Dec 17, 2021

Black Holes Could Be Dark Matter — And May Have Existed Since the Beginning of the Universe

Posted by in category: cosmology

Did black holes form immediately after the Big Bang? How did supermassive black holes form? What is dark matter? In an alternative model for how the Universe came to be, as compared to the ‘textbook’ history of the Universe, a team of astronomers propose that both of these cosmic mysteries could be explained by so-called ‘primordial black holes’. In the graphic, the focus is on comparing the timing of the appearance of the first black holes and stars, and is not meant to imply there are no black holes considered in the standard model. Credit: ESA.


Comment so far

  1. Milan Matić says:

    My basic postulate is that dark matter is made up of particles that move at a speed greater than the speed of light. We can imagine this by analogy with the speed of sound. When, for example, an airplane breaks through a sound barrier and reaches a speed greater than the speed of sound, it no longer hears sound.

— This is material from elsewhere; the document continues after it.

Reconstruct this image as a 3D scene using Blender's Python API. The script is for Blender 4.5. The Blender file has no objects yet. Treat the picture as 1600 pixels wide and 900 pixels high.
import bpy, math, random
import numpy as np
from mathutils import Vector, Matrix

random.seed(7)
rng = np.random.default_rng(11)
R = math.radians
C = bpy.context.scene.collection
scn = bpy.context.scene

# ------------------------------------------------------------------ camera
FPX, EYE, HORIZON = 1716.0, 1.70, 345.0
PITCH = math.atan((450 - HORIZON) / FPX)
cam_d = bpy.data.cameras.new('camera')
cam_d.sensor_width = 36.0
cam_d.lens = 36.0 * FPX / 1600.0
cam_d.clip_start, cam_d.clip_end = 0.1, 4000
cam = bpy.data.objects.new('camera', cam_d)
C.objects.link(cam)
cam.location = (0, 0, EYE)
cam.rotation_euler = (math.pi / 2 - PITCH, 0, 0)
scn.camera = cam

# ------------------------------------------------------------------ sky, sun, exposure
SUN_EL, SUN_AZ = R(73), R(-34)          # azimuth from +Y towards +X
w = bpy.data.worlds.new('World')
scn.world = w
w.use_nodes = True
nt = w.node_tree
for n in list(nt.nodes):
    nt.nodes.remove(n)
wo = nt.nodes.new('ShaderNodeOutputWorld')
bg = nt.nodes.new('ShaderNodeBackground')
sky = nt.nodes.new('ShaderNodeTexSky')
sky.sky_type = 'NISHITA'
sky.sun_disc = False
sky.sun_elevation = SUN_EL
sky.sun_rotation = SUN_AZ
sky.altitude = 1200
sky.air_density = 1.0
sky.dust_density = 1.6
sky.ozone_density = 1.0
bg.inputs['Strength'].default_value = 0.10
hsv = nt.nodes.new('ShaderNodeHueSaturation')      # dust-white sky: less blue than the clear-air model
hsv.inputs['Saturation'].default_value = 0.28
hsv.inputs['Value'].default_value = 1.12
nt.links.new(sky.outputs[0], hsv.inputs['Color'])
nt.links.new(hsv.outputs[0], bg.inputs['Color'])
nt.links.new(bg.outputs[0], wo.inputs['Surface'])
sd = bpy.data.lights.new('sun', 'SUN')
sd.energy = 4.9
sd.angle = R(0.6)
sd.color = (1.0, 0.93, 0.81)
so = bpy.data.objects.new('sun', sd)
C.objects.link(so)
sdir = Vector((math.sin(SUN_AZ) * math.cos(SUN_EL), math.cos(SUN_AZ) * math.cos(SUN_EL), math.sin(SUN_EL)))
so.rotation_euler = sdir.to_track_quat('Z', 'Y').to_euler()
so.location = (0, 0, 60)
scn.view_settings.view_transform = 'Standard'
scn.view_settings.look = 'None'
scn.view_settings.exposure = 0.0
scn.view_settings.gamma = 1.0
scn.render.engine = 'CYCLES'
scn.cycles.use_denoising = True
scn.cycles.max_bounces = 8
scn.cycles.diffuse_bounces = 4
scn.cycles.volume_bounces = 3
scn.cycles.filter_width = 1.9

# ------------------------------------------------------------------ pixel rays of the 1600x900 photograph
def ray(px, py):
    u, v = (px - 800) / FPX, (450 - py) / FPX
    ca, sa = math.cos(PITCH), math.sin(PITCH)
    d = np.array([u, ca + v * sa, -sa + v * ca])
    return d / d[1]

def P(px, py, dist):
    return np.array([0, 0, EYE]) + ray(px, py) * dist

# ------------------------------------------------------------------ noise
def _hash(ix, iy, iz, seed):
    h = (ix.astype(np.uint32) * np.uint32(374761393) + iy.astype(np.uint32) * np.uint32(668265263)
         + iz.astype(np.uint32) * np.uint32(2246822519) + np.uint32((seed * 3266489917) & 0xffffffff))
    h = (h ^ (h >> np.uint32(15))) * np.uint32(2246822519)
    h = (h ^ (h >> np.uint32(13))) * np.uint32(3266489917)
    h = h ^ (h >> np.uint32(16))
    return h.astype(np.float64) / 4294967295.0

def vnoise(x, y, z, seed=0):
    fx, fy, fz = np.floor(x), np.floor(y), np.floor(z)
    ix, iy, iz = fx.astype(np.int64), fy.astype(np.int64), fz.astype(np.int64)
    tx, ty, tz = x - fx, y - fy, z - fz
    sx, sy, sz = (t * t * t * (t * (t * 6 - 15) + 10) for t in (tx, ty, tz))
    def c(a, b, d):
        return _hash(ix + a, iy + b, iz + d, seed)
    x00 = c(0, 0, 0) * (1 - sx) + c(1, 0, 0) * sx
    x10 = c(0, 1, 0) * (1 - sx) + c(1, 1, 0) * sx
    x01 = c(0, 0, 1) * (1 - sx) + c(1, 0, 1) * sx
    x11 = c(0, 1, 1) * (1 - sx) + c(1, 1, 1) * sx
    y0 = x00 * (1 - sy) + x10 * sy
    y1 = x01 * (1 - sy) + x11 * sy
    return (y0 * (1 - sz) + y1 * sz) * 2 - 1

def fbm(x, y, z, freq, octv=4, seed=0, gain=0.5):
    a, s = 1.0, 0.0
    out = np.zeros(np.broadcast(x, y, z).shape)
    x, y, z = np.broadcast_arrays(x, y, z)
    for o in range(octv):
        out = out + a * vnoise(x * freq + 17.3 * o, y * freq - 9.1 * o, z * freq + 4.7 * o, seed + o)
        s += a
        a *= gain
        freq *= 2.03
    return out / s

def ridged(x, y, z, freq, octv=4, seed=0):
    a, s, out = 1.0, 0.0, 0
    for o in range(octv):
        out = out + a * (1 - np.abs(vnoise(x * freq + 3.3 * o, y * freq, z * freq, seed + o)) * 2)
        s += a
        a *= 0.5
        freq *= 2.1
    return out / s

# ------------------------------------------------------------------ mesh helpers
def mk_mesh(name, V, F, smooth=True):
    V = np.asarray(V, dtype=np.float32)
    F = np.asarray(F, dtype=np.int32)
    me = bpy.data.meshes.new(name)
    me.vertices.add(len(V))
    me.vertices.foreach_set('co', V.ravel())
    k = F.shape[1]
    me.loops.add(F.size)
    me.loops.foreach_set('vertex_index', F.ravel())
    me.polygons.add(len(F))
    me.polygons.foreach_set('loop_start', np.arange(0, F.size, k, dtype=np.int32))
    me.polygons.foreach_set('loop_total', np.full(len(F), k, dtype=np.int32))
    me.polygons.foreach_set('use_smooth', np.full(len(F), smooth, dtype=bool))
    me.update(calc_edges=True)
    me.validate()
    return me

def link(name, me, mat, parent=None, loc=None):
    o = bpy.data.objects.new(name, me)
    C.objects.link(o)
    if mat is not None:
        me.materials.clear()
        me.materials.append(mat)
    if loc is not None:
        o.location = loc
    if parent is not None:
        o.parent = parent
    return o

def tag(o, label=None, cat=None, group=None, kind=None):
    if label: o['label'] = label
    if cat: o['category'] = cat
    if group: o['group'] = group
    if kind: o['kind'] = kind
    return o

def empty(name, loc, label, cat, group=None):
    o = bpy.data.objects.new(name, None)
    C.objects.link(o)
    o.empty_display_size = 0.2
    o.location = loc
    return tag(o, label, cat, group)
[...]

Very analogously, dark matter is not visible because it moves at a speed higher than the speed of light. By extrapolating this postulate, it can be imagined that black holes are actually a kind of star of dark matter. They collect the surrounding matter, by huge gravity, and merge with each other into larger objects. I guess when they collect enough the matter of the known universe, a new big bang will happen, similar to a supernova explosion, from which the next universe will be formed again. In it, again, a part of the particles that will move at a speed less than the speed of light, will form a similar universe as we know it, which will expand like ours after the explosion. The rest of matter will continue to represent black matter and energy, whose laws we do not yet know, except that they possess gravity.